Breckman, 54, said he was pleased to hear that "Monk" was a favorite amongst my wife and me, and our three young sons and a college daughter. He said he strived to make the show an "oasis."

"I love to hear that families watch the show together. That means a lot to me, and we worked hard to make it a family-friend show, an oasis, a safe harbor for families," he said.

Tonight is the night "Monk" aficionados learn who murdered former detective Adrian Monk's wife Trudy in a car bombing fifteen years ago. And while not giving away the ending, Breckman revealed to me that closure was very much on his mind when he wrote the two-part series finale. He's a fan of David Chase and the Sopranos, he said, but felt like "one of those conceptual, sort of abrupt endings" wouldn't work for the audience his show has built. "I don't think my audience knows exactly what they want from this finale exactly. My job was to figure out what the audience wanted and satisfy them."

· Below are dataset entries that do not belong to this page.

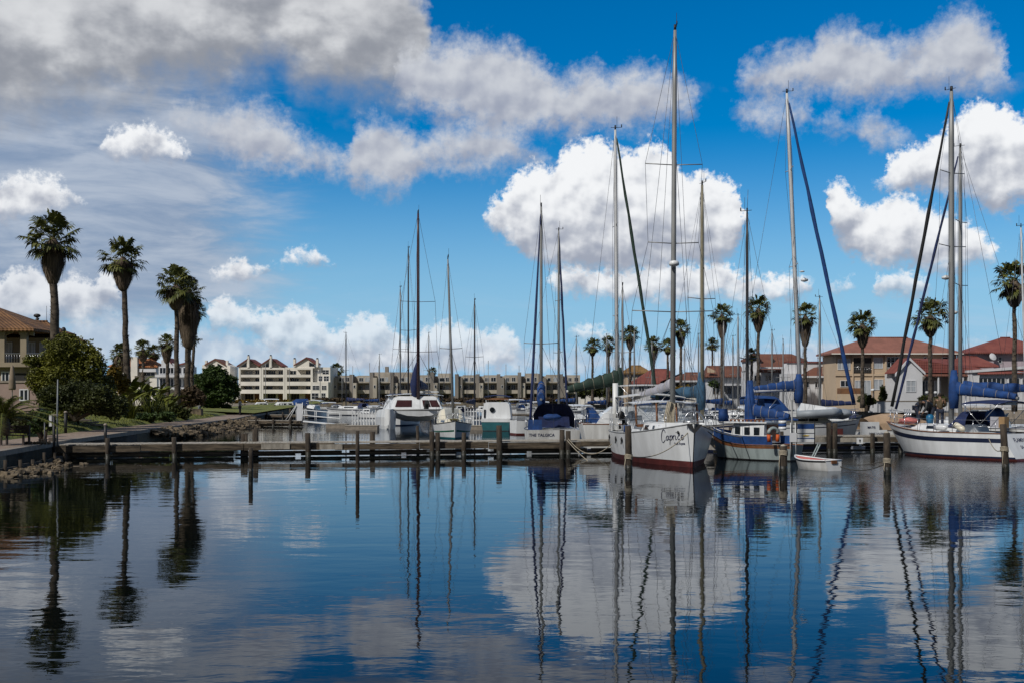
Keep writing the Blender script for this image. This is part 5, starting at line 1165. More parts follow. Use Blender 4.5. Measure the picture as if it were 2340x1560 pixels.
# --- white yacht lying along the right pier
o = boat('sailing_yacht', 'white yacht with leaning white mast and blue furled headsail along the right pier', 'yacht', WX(1815, 64.5), 64.5, 1, .0)
H = Hull(7.4, 2.9, 1.38, 1.38, 1.62, .42, .72, .5, .2, 2.4, .94, .6); hl = make_hull(o, H, M_white, M_navy, .15, (M_navy, .84, .875), rail=M_alu); guard(o, H, .05, .9, 5, .6)
cabin(o, -1.3, 2.2, 1.0, .6, 1.42, .38, M_cream, .6, .1, .86, [(.3, .7)])
for a in (1.55, 2.05): MB().bx(a, a + .3, -1.43, -1.36, .55, 1.15).build('hull_window', M_red, hl)
mast(o, .40, 1.6, WZ(214, 64.5), .115, M_wmast, ((.47, 1.0), (.50, .01), (.765, .9)), (3.55, 0, 1.75), (-3.6, 0, 1.5), (.3, 1.4, 1.4), dx=-.82, furl=M_blue, furlr=.105)
MB().lathe((.55, -.1, WZ(640, 64.3)), [(.05, -.1), (.2, -.05), (.22, .05), (.02, .14)], 10).build('radar_dome', M_white, o); MB().lathe((.42, -.1, WZ(622, 64.3)), [(.1, 0), (.16, .05), (.02, .1)], 9).build('radar_dome', M_white, o)
boom(o, (.25, 0, 3.35), (-2.4, -.1, 3.25), .12, M_wmast, M_blue, .29, .5, bootr=.25)
hood(o, -1.9, .0, 1.2, 1.6, 1.3, M_blue); bimini(o, -2.9, -1.2, 1.15, 1.9, .9, M_blue); MB().box((-.2, -1.0, 1.95), (2.0, .12, .32)).build('sail_bundle', M_white, o)
# grey inflatable tender stowed on its foredeck
o = boat('inflatable_tender', 'grey inflatable tender with white cover lashed on the white yacht foredeck', 'tender', WX(1868, 63.6), 63.6, 1, -.12); o.location.z = 1.95
m = MB(); m.tube([(-1.2, -.5, 0), (-.3, -.55, .02), (.7, -.42, .06), (1.15, 0, .12), (.7, .42, .06), (-.3, .55, .02), (-1.2, .5, 0)], [.2, .23, .23, .22, .23, .23, .2], 9); m.build('tube', M_rubber, o)
MB().add([(-1.1, -.5, .1), (-.9, 0, .62), (-1.1, .5, .1), (.5, -.45, .16), (.4, 0, .42), (.5, .45, .16), (1.1, 0, .22)], [(0, 3, 4, 1), (1, 4, 5, 2), (3, 6, 4), (4, 6, 5), (0, 1, 2)]).build('cover', M_white, o)
o = boat('inflatable_tender', 'small grey inflatable bow rolled up beside the blue furled headsail', 'tender', WX(1925, 64), 64, 1, .1); o.location.z = 1.95
MB().ell((0, 0, 0), (.55, .45, .28), 12, 8, .3, 4).build('tube', M_rubber, o)
# --- tan-covered motor boat with stepped transom carrying its name
o = boat('motor_boat', 'white motor boat under a tan cover, lettered on its stepped white stern', 'motor boat', WX(2050, 65), 65.5, 1, .12)
H = Hull(4.2, 2.2, .9, 1.0, 1.25, .4, .85, .4, .0); make_hull(o, H, M_white2, M_navy, .1)
m = MB(); rings = []
for i in range(8):
    t = i / 7; x = lerp(-1.9, 2.0, t); hh = .35 + .62 * math.sin(math.pi * min(1, .18 + t * .75)); ww = 1.08 * (1 - .7 * max(0, t - .55)); rings.append([(x, ww * math.cos(a), 1.0 + hh * math.sin(a) ** .8) for a in [math.pi * k / 8 for k in range(9)]])
m.loft(rings, False, False, False); fixn(m.build('boat_cover', mat('tan_boat_cover', (.36, .25, .16), .85, .15, 2, bump=.3), o))
for k, (a, b, z0, z1) in enumerate(((-2.55, -1.5, .35, 1.5), (-1.5, -1.05, .35, 1.05), (-1.05, -.6, .35, .75))): MB().bx(a, b, -1.32 - .02 * k, -1.12, z0, z1).build('stern_step', M_white, o)
lettering('MATIS', .17, M_ink, o, lambda a, b: Vector((-1.98 + a, -1.35, 1.15 + b)), 0, 1, .003, 'name_lettering'); lettering('PORT SALDI', .15, M_ink, o, lambda a, b: Vector((-1.72 + a, -1.37, .8 + b)), 0, 1, .003, 'port_lettering')

# --- small blue and white cabin boat with a wooden mast
o = boat('cabin_boat', 'small blue and pale green cabin boat with white wheelhouse and wooden mast', 'cabin boat', WX(1722, 53.4), 53.4, -.62, .60)
H = Hull(4.6, 1.9, .72, .70, 1.05, .45, .55, .35, .1, 2.0, .88, .55); hl = make_hull(o, H, M_pgreen, M_black, .06, (M_teak, .80, .96), rail=M_teak)
m = MB(); m.add(*H.side(1, lambda t: H.sheer(t), lambda t: H.sheer(t) + .42, .0, t0=.18, t1=.97, nz=2)); m.add(*H.side(-1, lambda t: H.sheer(t), lambda t: H.sheer(t) + .42, .0, t0=.18, t1=.97, nz=2)); m.build('spray_cloth', M_blue, o)
m = MB(); m.tube([(H.x(t, 9), H.bd(t), H.sheer(t) + .44) for t in [.18 + .8 * k / 10 for k in range(11)]], .02, 5); m.build('grab_rail', M_white, o)
c = cabin(o, -1.0, 1.0, .74, .5, .85, .86, M_white, .2, .02, .9)
for k in range(3): MB().bx(-.75 + k * .55, -.47 + k * .55, .70 - k * .06, .735 - k * .06, 1.15, 1.52).build('cabin_window', M_glass, c)
m = MB(); m.box((0, 0, 1.74), (2.3, 1.5, .06)); m.build('cabin_roof', M_white, c); m = MB()
for k in range(9): m.bx(-.9 + k * .22, -.82 + k * .22, .5, .56, 1.77, 1.85)
m.bx(-.95, .95, .49, .57, 1.85, 1.88)
tag(m.build('roof_rail', M_teak, c), None); MB().bx(-1.06, -1.005, -.45, .45, .9, 1.65).build('cabin_door', M_teak, c)
mast(o, .35, 1.0, WZ(486, 53.4), .075, M_dmast, ((.35, .75),), (2.3, 0, 1.2), (-2.2, 0, .8), (.2, .9, .8)); MB().tube([(.35, .0, WZ(486, 53.4)), (.30, 0, WZ(432, 53.4))], .012, 4).build('aerial', M_wire, o)
boom(o, (.2, 0, 2.15), (-1.9, -.1, 1.95), .05, M_dmast, M_blue, .25, 1.25, bootr=.26)
for dx in (1.5, 1.9): MB().tube([(dx, .2, .9), (dx + .1, .2, 2.4)], .02, 5).build('stay', M_steel, o)
MB().tube([(1.6, .1, 1.75), (1.62, .1, 2.35)], [.26, .22], 10).build('hung_bucket', M_blue, o)
o2 = thing('life_ring', 'orange and grey horseshoe life buoy on the blue cabin boat stern rail', 'life buoy', (WX(1767, 51.4), 51.4, 1.25), R(20))
m = MB(); m.tube([(-.22, 0, -.35), (-.24, 0, -.02)], .085, 8); m.tube([(.22, 0, -.35), (.24, 0, -.02)], .085, 8); m.build('float', M_orange, o2); MB().tube([(.24 * math.cos(a), 0, .02 + .24 * math.sin(a)) for a in [math.pi * k / 8 for k in range(9)]], .085, 8).build('collar', M_pgreen, o2)
o2 = thing('fender', 'blue and white striped fender hanging right of the blue cabin boat', 'fender', (WX(1788, 51), 51, 1.75)); 
for k in range(4): MB().lathe((0, 0, -.3 + k * .14), [(.17, 0), (.185, .07), (.17, .139)], 10).build('band', M_blue if k % 2 else M_white, o2)
# --- striped board and ladder by the pier
o = thing('striped_banner', 'blue topped white and blue striped banner hung on a frame by the pier', 'banner', (WX(1841, 57.5), 57.5, .66))
for k, (z0, z1, mm) in enumerate(((.64, .90, M_blue), (.44, .639, M_white), (.40, .439, M_navy), (.19, .399, M_white), (.14, .189, M_blue), (-.02, .139, M_white))): MB().bx(-.42, .42, -.03, .03, z0, z1).build('cloth_band', mm, o)
m = MB(); m.ell((0, -.035, .30), (.2, .02, .04)); m.build('emblem', mat('yellow_mark', (.5, .34, .04), .7), o)
for x in (-.46, .46): MB().tube([(x, .02, -.4), (x, .02, .95)], .03, 5).build('post', M_black, o)
o = thing('boarding_ladder', 'grey pole and hanging white line rack between the striped banner and the grey post', 'ladder', (WX(1812, 50), 50, .2)); m = MB(); m.tube([(-.12, 0, 0), (-.1, 0, 1.6)], .02, 5); m.tube([(.14, 0, 0), (.1, 0, 1.6)], .02, 5); m.build('side_rail', M_white, o); MB().bx(-.14, .16, -.03, .03, .75, 1.15).build('slatted_panel', M_whitew, o)
MB().tube([(-.02, .1, .1), (-.02, .1, 2.6)], .035, 6).build('pole', M_alu, o)
o = thing('swim_ladder', 'pale green metal ladder leaning behind the red dinghy', 'ladder', (WX(1846, 50), 50, .1)); m = MB()
for yy in (0, .35): m.tube([(0, yy, -.4), (.55, yy, .75)], .03, 5)
for k in range(4): m.tube([(.1 + .13 * k, 0, -.2 + .27 * k), (.1 + .13 * k, .35, -.2 + .27 * k)], .022, 5)
m.build('frame', M_pgreen, o)
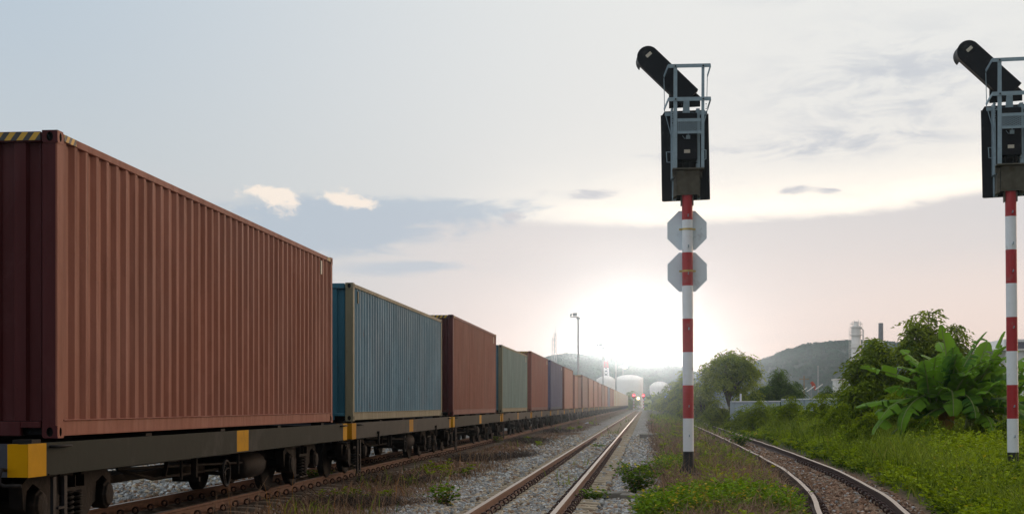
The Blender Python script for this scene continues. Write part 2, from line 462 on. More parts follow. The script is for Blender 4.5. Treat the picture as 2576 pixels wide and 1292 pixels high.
def zonecol(x,y):
    G=np.array([.36,.355,.335]); R=np.array([.21,.125,.075]); D=np.array([.155,.108,.065]); W=np.array([.045,.075,.015]); B=np.array([.24,.15,.095])
    r=x-rtx(y)
    n=fbm(x,y,.45,2); nf=fbm(x,y,1.5,6)
    c=np.zeros(x.shape+(3,))
    c[:]=D
    def bl(col,k):
        nonlocal c
        k=k[...,None]; c=c*(1-k)+k*col
    # grey ballast round the middle track
    e=(n-.5)*1.6
    bl(G,sstep(-4.3,-3.6,x+e*.8)*sstep(.55,.1,x-e*.3))
    bl(D*.9,sstep(.35,.6,nf)*sstep(-3.6,-4.3,x)*.6)
    bl(R,sstep(-4.5,-5.2,x+e)*sstep(-8.6,-8.0,x)*.9)
    bl(G*1.0,sstep(-7.9,-8.5,x))
    bl(W*1.2+D*.3,sstep(.2,.9,x)*sstep(-.7,-1.1,r)*sstep(.45,.6,n)*.8)
    bl(B,sstep(1.15,.9,np.abs(r)))
    bl(W,sstep(1.0,1.5,r+e*.3))
    far=sstep(110,200,y)
    bl(np.array([.09,.10,.035]),far*sstep(.5,2.5,np.abs(x-MIDX))*sstep(2.4,3.6,np.abs(x-TRX))*.8)
    c*=(.75+.5*nf)[...,None]
    return c
def lines(a,b,s0,g):
    o=[a];s=s0
    while o[-1]<b: o.append(o[-1]+s); s*=g
    return o
ys=sorted(set([round(v,3) for v in (list(-np.array(lines(-15,60,.8,1.25)))+lines(15,2400,.14,1.013))]))
xr=lines(12,1600,.16,1.07); xl=[-v for v in lines(10,1600,.16,1.09)]
xs=sorted(set([round(v,3) for v in list(np.arange(-10,12.01,.16))+xr+xl]))
XX,YY=np.meshgrid(np.array(xs),np.array(ys))
ZZ=gz(XX,YY)
nx,ny=len(xs),len(ys)
V=np.stack([XX,YY,ZZ],-1).reshape(-1,3)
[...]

Breckman's biggest challenge in ending the series? Solving his own crime. "When I wrote the pilot and I wrote that Trudy, Monk's late wife, died in a car bomb some years earlier, to be honest with you, I never expected in a million years I'd have to solve that damn crime," he said. Breckman told me he never counted on the pilot being produced or the series being green-lighted and long running. He thought doing so would be "foolhardy" - until the second or third season, he said, when he realized he'd have the chance to end the series on his own terms.

"I will say, I believe the producers of 'Lost' - if they were honest or drunk enough - would say the same thing. Or many shows with these series-long arcs. I think if they were honest, they would say, 'You know, when we started this, we didn't really have a clue.'"

I told him that there is a raging debate among "Monk" fans with theories as to how the series will end. Some think Adrian Monk, played brilliantly by Tony Shalhoub, will die. Others yearn for a reunion with his deceased wife Trudy. I told Breckman I was privately rooting for Monk to hook up with his assistant, Natalie, which looks dubious, given that a love interest for her was introduced in part I of the finale.

"All I can say is we worked hard to end the show on exactly the right note and to satisfy everyone. And I think we've come close. As a writer, it was the biggest challenge of my life, and I did my best for you."